--- START Data provided ---

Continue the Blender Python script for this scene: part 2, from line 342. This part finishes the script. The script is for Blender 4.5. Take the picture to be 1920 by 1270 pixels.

--- END Data provided ---
--- START Data provided ---

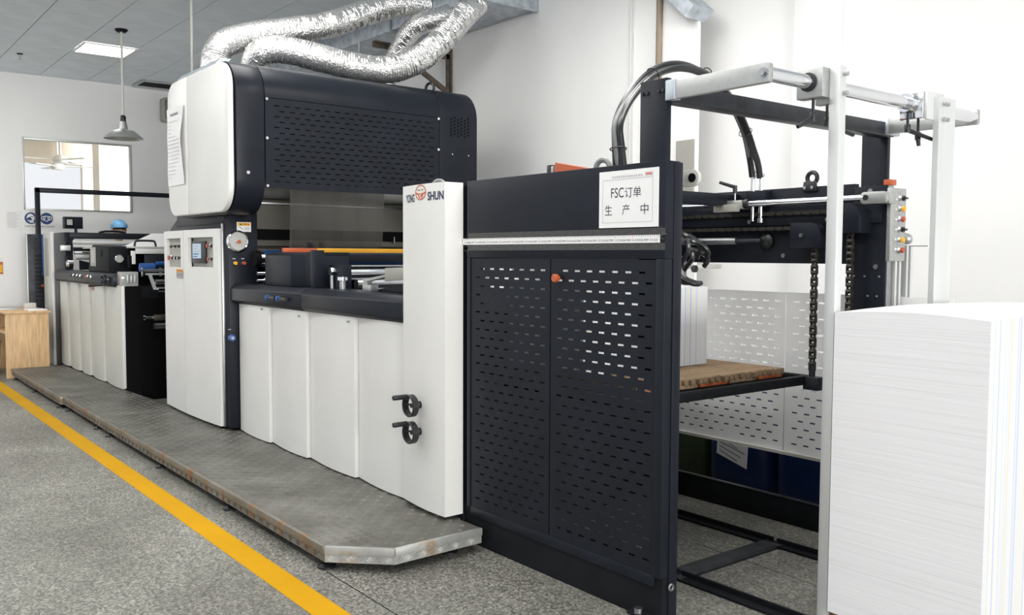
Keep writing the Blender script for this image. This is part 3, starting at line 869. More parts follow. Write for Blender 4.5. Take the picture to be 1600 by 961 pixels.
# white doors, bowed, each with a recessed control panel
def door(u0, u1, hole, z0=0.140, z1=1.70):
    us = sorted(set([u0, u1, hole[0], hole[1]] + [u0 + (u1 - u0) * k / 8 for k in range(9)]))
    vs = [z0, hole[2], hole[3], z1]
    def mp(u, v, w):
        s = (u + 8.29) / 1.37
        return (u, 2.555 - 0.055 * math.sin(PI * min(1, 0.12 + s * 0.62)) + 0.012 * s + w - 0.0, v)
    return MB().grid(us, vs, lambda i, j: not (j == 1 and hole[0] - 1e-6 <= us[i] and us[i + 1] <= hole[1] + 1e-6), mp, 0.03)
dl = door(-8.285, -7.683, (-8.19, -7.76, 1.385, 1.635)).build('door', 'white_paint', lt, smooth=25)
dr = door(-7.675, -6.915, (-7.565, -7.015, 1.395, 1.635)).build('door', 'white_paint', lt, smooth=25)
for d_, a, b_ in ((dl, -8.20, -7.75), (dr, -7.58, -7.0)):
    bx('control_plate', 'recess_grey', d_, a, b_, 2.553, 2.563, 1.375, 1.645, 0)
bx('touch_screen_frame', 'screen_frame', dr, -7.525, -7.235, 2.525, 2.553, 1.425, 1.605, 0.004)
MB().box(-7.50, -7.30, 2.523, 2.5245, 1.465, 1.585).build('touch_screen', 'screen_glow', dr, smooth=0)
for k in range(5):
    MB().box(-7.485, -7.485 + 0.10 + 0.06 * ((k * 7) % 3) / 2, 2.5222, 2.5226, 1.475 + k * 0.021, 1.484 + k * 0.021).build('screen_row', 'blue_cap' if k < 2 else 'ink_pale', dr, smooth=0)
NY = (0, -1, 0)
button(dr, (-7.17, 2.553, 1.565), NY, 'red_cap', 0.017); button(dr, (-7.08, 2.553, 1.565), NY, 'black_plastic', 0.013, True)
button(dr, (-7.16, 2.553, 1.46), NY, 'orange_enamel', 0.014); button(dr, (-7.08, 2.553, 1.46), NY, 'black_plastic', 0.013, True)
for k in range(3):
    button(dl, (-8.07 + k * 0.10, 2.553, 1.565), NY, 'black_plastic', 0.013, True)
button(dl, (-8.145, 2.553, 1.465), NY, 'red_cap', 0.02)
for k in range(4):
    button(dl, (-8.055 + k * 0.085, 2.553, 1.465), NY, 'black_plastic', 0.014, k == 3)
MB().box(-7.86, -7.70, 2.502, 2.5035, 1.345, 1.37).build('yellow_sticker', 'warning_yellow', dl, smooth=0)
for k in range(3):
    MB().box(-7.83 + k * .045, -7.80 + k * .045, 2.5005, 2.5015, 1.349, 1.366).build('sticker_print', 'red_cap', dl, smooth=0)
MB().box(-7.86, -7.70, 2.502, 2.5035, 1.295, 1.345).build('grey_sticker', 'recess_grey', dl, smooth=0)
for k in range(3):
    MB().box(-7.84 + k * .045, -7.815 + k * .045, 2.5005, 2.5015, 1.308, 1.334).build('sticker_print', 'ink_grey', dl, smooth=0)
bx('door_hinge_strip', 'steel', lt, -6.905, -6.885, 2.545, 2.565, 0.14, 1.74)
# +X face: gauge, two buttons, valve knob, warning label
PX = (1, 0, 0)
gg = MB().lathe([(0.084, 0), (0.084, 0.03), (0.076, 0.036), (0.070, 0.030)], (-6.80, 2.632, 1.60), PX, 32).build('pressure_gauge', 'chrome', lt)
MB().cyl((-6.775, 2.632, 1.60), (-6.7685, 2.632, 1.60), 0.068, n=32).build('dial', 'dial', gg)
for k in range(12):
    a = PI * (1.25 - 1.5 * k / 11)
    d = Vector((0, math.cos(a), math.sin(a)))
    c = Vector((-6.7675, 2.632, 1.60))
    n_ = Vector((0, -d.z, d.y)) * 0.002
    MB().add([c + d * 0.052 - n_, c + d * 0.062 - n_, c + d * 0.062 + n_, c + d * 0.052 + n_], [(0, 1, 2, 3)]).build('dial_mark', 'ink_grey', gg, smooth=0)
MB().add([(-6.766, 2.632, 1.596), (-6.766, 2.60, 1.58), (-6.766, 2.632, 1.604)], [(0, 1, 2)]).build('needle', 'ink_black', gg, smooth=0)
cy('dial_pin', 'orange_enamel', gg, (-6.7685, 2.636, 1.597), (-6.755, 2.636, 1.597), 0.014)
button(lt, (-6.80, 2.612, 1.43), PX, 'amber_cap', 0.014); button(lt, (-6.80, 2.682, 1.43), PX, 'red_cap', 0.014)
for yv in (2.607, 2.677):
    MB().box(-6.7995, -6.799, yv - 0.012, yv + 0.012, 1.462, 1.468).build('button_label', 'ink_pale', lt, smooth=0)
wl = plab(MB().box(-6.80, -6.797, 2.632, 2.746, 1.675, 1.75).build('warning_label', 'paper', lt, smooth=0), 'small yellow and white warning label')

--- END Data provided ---

[Stated exercise] Find the string "This" in the listing and return every line that holds it.

[Complete response]
Continue the Blender Python script for this scene: part 2, from line 342. This part finishes the script. The script is for Blender 4.5. Take the picture to be 1920 by 1270 pixels.
Keep writing the Blender script for this image. This is part 3, starting at line 869. More parts follow. Write for Blender 4.5. Take the picture to be 1600 by 961 pixels.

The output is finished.